A.F. Jones - A Jurist For Nothing LP

A.F. Jones - A Jurist For Nothing LP

  • $15.00
    Unit price per 
Shipping calculated at checkout.


A Jurist For Nothing is a complex, illusory docket of the life experiences of its progenitor, AF Jones. Jones is an audio engineer, former submariner, and creator of weapons grade acousmatic listening experiences. His sound collages plasticize into probing questions that
seem to hint at dangerous, secret answers. He comes to his sounds via close investigation of the natural world, the guts of electronics, and mundane public spaces. Jones is the architect behind Laminal Audio, a mastering studio in Washington state that appeals to his bent for the archiving and modulation of sound. Laminal Audio’s quality control lends to his carefully curated small batch label Marginal Frequency.

Jones' own latest release is, to date, the most comprehensive montage of his own tendencies as an artist. A Jurist For Nothing was recorded, composed, performed, and engineered entirely by him, with the exception of one song, which features cello contributions from
frequent collaborators Judith Hamann (Argonaut String Quartet, Golden Fur) and Lori Goldston (Nirvana, Earth).

"Renouncer" opens the album with a whoosh of liquid, and a zap of electronics. For anyone with oceangoing experience, an inrush of water is a hackle-raising sound that represents a breach of vessel integrity. So begins Jones' investigations below the surface of things on A Jurist For Nothing. Jones’ extensive experience with underwater acoustics, guitar music, and recording techniques are the principle methods his songs arise from. As with most polymaths, there are themes unseen that drive Jones' creative process. Here, primarily, they seem to be evaluations of institutions, secrecy, and the systemic breakdown of social contracts.

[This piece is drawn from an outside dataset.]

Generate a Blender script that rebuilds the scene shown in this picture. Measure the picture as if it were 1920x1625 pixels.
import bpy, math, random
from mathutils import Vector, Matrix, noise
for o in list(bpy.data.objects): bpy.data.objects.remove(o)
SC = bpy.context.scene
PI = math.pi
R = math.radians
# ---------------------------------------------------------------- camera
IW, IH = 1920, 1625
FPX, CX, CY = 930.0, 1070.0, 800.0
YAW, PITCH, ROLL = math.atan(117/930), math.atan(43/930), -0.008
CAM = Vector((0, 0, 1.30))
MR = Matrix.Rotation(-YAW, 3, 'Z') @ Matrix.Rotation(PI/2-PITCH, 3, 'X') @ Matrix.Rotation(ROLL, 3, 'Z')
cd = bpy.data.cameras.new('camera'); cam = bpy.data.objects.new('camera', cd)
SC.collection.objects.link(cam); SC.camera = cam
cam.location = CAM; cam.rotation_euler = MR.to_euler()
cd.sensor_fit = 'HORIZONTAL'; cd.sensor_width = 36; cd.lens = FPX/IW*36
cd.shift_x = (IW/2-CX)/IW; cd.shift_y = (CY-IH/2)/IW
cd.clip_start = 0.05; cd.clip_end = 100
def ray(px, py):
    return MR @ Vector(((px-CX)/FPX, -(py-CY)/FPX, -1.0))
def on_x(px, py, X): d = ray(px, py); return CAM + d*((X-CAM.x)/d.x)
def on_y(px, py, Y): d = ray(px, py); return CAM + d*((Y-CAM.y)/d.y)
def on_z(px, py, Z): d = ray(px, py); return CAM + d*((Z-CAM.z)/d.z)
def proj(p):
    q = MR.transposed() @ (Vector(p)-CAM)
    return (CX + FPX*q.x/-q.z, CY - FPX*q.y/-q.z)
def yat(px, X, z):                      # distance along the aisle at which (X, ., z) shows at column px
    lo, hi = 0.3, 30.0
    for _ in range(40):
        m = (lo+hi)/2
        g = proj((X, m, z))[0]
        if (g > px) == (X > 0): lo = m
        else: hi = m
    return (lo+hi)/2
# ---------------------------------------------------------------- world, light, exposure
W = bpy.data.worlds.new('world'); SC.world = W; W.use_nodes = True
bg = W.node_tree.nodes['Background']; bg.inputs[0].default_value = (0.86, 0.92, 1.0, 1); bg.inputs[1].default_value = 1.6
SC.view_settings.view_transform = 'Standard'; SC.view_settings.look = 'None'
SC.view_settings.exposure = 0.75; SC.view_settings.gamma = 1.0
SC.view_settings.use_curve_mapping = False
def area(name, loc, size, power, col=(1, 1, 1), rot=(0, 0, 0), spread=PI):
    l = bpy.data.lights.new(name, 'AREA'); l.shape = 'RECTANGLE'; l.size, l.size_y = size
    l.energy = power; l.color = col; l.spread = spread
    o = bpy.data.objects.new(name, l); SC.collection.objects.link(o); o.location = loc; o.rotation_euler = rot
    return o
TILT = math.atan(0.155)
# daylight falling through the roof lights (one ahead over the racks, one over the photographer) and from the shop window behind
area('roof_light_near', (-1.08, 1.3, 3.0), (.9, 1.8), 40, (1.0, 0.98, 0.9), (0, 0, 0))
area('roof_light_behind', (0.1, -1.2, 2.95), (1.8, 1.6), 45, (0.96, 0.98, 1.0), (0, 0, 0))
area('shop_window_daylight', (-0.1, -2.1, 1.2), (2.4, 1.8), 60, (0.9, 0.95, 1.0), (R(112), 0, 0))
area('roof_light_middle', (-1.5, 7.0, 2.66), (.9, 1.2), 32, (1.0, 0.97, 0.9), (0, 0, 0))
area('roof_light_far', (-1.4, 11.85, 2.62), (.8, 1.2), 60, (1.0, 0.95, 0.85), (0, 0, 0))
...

The waves of "Renouncer" give way to near inaudible ticking, and quiet field recordings; a strawberry spring of silence that sets the tone for "Anna Politkovskaya", named for the Russian journalist assassinated for her work reporting the Chechen war. Politkovskaya's
dedication to secrecy with her sources gained her a constant flow of information she fearlessly reported. Jones represents this arc of her career faithfully. Opening on a field recording of a faint drip, the track gains a sustained tension via rhythmic signal pulse before fading to silence. It's a tense, cinematic piece that bends the arc of time with its gravity, stretching two and a half minutes into what plays like a two and a half hour thriller of political intrigue.

The album's codae, "explicate order", and "we will embrace the singularity" are shimmering reflections of Jones' improvisational style, and his live performances. Pitched field recordings, weather band VHF, and guitars --electric, acoustic, and pedal steel-- all figure here in
compositions right for film as they are for casual listening.

As a youth Jones played rock guitar, but its restrictiveness led to discrete searches for household timbres, experimenting with recording techniques, and deeper sonic waters. Like the founders of musique concrete, Pierre Henry and Pierre Schaeffer, he's interested in the
everyday, scouring the air for inspiration. He'll stop mid conversation to investigate the source of a sound, and record it -- or later miking objects to gain their secrets. Space and propagation are his tools, and he's not limited to typical studios and concert halls. Jones makes
cathedrals and studios out of the inlets and waterways of the Puget Sound, as much as public spaces and public transportation.

Midway through the album, a rhythm begins to take place. Dissonant acoustic melody and chords join a transposed field recording and an electronic drone. It's an aperitif to whet the appetite of the ears before Jones strikes with his title track, and centerpiece. “A Jurist For Nothing” is an arrhythmia shot through with electronics. Piercing waves and quaking drones swell in volume, accompanying Jones' guitar on a trip into the album's crest.

On the backside of the wave, the sounds become harmonious, and one might notice then that the ride has been a bloom of recording techniques, beginning with lo-fi, on into the cinematic. The guitar has come into tune, leading us to a faithful rendition of Townes Van Zandt's "Rake". Jones sings blood analogue to the Texas mystic, just above a fingerpicked guitar and Goldston’s and Hamann’s moving cellos. Van Zandt's lyrical mysticism sits in for Jones’ experiments -- both of them meant to honor the power and mystery of relationships and the natural world. A fitting closer, a humble instance of two Texas con-conformists using music as an investigative tool, asking us to evaluate and dislodge our own secrets.